- _Exercise directions_: Return exactly the listing's lines, from its first line to the line holding "mb.build('care_chart', pd)['label'] = 'yellowed", ends included.

- _Raw data_:
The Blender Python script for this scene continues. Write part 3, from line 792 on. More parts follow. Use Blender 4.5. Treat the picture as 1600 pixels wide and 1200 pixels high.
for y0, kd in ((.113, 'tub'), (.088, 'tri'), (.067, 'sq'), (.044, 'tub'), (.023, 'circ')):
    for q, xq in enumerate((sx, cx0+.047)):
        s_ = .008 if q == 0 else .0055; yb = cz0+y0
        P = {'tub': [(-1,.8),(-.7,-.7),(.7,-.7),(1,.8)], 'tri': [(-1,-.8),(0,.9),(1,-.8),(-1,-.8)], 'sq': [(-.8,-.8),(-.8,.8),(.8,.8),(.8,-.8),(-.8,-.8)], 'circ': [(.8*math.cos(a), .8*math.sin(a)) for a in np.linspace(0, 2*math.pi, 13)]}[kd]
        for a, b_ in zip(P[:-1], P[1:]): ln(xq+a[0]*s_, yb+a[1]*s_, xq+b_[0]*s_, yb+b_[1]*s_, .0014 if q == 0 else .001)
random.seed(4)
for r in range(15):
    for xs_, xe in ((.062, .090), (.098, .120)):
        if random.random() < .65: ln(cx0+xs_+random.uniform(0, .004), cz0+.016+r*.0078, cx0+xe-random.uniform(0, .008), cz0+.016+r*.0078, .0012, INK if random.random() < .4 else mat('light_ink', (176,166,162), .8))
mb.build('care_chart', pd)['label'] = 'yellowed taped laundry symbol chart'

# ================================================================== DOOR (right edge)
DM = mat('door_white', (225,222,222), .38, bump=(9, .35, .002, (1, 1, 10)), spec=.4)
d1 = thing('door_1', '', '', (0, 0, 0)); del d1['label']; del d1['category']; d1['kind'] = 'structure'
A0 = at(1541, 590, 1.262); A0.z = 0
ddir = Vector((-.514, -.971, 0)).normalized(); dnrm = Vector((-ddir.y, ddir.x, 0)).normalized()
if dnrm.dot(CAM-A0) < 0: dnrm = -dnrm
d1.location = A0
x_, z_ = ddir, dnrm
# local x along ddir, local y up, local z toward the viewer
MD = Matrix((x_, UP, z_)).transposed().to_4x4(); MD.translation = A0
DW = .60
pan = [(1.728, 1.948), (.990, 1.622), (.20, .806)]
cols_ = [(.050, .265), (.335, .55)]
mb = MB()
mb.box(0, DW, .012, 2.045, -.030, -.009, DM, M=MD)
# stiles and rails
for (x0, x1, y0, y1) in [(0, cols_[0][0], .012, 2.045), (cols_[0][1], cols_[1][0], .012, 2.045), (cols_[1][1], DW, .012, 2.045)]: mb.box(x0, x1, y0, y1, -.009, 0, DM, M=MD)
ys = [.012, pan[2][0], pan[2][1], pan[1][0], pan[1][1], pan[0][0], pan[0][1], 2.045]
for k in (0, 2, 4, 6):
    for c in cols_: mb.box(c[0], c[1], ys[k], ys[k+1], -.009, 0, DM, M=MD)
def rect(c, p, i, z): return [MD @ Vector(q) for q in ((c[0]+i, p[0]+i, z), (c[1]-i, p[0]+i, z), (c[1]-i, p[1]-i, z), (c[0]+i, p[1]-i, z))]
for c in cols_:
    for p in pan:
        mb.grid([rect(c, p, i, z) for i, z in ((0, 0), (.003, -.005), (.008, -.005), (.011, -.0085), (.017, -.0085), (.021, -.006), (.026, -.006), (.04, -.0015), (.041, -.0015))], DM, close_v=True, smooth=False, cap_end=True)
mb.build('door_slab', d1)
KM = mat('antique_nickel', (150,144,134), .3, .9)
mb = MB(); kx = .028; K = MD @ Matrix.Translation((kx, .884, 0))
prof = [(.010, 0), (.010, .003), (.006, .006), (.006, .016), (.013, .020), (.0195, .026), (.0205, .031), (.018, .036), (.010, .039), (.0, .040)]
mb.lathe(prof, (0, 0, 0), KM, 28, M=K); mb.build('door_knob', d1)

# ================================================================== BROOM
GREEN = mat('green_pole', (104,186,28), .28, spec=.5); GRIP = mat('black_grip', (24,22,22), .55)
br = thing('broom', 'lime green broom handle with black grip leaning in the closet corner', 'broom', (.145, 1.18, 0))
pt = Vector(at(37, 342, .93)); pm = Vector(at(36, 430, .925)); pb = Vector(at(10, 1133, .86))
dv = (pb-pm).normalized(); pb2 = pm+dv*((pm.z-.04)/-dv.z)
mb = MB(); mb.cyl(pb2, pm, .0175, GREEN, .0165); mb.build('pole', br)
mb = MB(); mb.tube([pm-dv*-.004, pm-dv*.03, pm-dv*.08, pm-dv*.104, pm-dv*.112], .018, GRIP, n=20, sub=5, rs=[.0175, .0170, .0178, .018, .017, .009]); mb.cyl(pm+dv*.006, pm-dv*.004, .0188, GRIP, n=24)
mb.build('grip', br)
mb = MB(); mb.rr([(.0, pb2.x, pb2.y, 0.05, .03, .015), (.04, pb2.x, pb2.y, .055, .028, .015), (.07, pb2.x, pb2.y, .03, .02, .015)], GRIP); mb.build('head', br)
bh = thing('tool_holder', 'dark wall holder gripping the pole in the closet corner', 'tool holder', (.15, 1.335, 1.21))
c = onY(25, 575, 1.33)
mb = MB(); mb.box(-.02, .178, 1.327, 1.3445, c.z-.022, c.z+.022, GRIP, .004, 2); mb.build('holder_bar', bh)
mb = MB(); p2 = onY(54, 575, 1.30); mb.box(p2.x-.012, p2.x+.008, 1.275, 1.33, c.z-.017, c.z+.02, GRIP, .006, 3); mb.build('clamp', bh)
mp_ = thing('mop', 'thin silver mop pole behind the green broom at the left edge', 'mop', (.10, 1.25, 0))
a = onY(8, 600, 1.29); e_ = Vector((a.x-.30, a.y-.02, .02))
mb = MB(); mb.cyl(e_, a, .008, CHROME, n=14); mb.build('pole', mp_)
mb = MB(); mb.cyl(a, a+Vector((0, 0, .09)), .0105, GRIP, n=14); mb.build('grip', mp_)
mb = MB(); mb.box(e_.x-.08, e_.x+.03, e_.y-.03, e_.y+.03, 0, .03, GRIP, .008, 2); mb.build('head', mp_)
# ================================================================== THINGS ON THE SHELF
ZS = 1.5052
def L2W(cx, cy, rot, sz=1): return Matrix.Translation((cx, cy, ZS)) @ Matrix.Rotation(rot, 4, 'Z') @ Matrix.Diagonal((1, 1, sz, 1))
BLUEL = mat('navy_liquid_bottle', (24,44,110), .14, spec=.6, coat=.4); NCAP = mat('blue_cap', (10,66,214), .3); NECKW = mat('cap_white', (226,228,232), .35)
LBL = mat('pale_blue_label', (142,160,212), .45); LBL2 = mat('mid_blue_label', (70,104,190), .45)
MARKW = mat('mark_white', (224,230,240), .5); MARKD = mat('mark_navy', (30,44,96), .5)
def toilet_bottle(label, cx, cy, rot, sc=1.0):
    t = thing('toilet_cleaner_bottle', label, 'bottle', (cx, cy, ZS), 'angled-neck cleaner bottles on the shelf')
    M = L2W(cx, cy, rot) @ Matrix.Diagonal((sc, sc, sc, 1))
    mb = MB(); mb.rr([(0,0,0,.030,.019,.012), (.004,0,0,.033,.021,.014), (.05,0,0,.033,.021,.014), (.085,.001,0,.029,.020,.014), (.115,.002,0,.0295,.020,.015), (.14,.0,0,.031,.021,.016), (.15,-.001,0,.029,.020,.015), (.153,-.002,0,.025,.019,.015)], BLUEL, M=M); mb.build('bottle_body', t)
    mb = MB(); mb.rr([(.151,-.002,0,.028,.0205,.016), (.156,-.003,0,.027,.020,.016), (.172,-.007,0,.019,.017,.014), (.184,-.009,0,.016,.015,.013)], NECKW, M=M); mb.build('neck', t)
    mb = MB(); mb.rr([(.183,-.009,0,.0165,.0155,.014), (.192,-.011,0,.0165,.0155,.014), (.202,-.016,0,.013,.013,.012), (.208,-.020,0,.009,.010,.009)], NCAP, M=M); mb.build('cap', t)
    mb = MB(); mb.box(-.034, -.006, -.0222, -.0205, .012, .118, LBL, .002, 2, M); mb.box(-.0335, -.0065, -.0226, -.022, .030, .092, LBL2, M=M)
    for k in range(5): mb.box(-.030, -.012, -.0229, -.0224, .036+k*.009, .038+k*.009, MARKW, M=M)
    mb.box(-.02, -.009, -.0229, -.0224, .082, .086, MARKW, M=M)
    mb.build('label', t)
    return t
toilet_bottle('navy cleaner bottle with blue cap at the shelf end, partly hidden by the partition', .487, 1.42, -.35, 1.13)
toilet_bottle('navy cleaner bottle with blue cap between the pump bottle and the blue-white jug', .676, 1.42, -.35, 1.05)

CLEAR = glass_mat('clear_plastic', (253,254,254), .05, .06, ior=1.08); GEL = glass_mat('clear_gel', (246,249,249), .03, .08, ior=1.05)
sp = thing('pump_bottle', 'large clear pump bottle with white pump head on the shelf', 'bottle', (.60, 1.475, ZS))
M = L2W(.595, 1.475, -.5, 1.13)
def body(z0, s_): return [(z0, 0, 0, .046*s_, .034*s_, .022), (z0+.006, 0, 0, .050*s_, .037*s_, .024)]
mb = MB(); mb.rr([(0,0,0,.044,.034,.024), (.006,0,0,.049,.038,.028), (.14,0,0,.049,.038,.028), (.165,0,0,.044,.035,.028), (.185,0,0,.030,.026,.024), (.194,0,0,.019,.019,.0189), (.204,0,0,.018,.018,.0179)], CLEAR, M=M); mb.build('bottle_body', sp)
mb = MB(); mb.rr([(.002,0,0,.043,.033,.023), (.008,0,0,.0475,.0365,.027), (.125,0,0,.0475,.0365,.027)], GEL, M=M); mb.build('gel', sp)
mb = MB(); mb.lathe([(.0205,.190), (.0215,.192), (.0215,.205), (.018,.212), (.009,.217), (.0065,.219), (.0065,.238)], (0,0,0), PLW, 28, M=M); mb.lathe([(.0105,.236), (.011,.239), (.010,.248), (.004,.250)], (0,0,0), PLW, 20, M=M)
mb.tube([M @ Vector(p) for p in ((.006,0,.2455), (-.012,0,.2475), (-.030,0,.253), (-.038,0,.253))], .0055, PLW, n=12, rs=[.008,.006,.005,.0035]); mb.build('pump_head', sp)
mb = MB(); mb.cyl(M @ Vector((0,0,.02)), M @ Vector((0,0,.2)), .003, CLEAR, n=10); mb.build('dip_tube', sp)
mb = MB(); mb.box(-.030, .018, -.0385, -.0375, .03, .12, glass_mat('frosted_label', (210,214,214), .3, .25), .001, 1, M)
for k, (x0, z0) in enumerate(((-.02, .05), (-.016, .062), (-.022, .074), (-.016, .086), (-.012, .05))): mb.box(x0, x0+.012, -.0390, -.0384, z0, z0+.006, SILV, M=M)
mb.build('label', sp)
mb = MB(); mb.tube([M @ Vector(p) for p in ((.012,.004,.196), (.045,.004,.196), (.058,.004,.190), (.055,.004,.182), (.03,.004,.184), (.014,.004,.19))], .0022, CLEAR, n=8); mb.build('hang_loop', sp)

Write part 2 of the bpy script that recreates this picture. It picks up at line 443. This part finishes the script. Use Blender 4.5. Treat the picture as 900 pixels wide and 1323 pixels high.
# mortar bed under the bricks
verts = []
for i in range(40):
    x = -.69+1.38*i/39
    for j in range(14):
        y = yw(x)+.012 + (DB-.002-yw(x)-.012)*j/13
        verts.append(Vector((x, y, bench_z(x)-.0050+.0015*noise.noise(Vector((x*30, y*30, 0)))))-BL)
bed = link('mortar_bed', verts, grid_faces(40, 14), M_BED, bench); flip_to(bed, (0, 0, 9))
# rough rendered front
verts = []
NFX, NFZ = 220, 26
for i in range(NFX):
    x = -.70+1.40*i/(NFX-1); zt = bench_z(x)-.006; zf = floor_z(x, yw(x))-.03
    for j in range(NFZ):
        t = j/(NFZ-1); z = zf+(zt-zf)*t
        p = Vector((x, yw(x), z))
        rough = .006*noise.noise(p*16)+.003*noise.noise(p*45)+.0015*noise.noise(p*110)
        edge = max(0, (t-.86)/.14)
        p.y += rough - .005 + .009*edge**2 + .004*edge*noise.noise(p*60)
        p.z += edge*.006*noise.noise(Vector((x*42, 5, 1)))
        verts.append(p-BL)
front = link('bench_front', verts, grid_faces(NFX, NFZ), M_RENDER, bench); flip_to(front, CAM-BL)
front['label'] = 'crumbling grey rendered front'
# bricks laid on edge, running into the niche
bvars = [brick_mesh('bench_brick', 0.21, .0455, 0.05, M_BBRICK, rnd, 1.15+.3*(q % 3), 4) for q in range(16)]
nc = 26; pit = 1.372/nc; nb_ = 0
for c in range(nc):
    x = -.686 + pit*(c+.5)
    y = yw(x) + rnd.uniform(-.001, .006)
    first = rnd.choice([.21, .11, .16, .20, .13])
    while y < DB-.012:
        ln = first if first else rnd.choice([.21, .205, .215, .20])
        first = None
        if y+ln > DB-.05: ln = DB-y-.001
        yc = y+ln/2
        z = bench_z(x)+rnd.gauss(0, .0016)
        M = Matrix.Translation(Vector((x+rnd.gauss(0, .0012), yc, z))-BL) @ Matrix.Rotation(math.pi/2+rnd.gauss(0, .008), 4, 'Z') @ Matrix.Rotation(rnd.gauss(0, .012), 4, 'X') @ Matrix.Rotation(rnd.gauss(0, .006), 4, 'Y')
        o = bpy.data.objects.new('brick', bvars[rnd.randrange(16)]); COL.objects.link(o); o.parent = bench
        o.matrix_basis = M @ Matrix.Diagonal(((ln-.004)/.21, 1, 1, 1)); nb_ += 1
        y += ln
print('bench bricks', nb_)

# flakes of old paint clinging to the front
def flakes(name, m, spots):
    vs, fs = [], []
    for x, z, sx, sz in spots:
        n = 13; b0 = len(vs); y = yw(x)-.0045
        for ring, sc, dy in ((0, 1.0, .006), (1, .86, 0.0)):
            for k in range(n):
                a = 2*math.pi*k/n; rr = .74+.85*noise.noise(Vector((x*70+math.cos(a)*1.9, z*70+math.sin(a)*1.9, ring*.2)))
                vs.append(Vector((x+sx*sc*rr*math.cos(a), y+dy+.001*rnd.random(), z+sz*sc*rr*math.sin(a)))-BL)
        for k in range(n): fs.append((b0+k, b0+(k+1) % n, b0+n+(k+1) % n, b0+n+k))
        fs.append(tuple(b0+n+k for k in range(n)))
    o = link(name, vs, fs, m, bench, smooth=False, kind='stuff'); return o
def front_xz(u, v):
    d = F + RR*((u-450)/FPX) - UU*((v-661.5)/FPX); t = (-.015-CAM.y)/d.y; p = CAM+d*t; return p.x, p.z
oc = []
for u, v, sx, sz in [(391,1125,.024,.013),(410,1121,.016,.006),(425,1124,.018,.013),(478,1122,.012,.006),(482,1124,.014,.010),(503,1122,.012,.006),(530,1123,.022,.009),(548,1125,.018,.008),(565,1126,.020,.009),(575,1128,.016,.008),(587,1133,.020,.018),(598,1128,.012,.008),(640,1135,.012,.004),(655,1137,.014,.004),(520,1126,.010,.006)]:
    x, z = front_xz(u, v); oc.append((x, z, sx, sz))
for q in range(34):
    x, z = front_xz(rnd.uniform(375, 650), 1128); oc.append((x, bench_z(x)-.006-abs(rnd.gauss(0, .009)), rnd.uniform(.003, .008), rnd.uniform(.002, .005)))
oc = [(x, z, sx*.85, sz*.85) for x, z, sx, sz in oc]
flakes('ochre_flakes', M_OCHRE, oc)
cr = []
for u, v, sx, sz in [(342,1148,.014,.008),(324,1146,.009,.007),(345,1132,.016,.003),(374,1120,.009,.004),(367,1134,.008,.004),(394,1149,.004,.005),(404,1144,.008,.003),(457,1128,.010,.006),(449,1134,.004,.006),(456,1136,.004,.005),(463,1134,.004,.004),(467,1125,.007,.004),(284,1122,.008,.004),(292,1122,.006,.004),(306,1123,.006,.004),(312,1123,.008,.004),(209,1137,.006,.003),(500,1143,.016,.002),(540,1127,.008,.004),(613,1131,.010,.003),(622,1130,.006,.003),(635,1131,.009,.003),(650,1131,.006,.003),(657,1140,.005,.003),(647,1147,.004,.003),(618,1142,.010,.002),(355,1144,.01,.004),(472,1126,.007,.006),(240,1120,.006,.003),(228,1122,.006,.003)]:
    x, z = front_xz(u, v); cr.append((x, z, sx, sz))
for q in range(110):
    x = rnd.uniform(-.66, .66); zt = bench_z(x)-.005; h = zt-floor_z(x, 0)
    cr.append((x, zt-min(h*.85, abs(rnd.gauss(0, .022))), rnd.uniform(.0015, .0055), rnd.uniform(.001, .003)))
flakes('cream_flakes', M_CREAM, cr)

- _Written solution_:
The Blender Python script for this scene continues. Write part 3, from line 792 on. More parts follow. Use Blender 4.5. Treat the picture as 1600 pixels wide and 1200 pixels high.
for y0, kd in ((.113, 'tub'), (.088, 'tri'), (.067, 'sq'), (.044, 'tub'), (.023, 'circ')):
    for q, xq in enumerate((sx, cx0+.047)):
        s_ = .008 if q == 0 else .0055; yb = cz0+y0
        P = {'tub': [(-1,.8),(-.7,-.7),(.7,-.7),(1,.8)], 'tri': [(-1,-.8),(0,.9),(1,-.8),(-1,-.8)], 'sq': [(-.8,-.8),(-.8,.8),(.8,.8),(.8,-.8),(-.8,-.8)], 'circ': [(.8*math.cos(a), .8*math.sin(a)) for a in np.linspace(0, 2*math.pi, 13)]}[kd]
        for a, b_ in zip(P[:-1], P[1:]): ln(xq+a[0]*s_, yb+a[1]*s_, xq+b_[0]*s_, yb+b_[1]*s_, .0014 if q == 0 else .001)
random.seed(4)
for r in range(15):
    for xs_, xe in ((.062, .090), (.098, .120)):
        if random.random() < .65: ln(cx0+xs_+random.uniform(0, .004), cz0+.016+r*.0078, cx0+xe-random.uniform(0, .008), cz0+.016+r*.0078, .0012, INK if random.random() < .4 else mat('light_ink', (176,166,162), .8))
mb.build('care_chart', pd)['label'] = 'yellowed taped laundry symbol chart'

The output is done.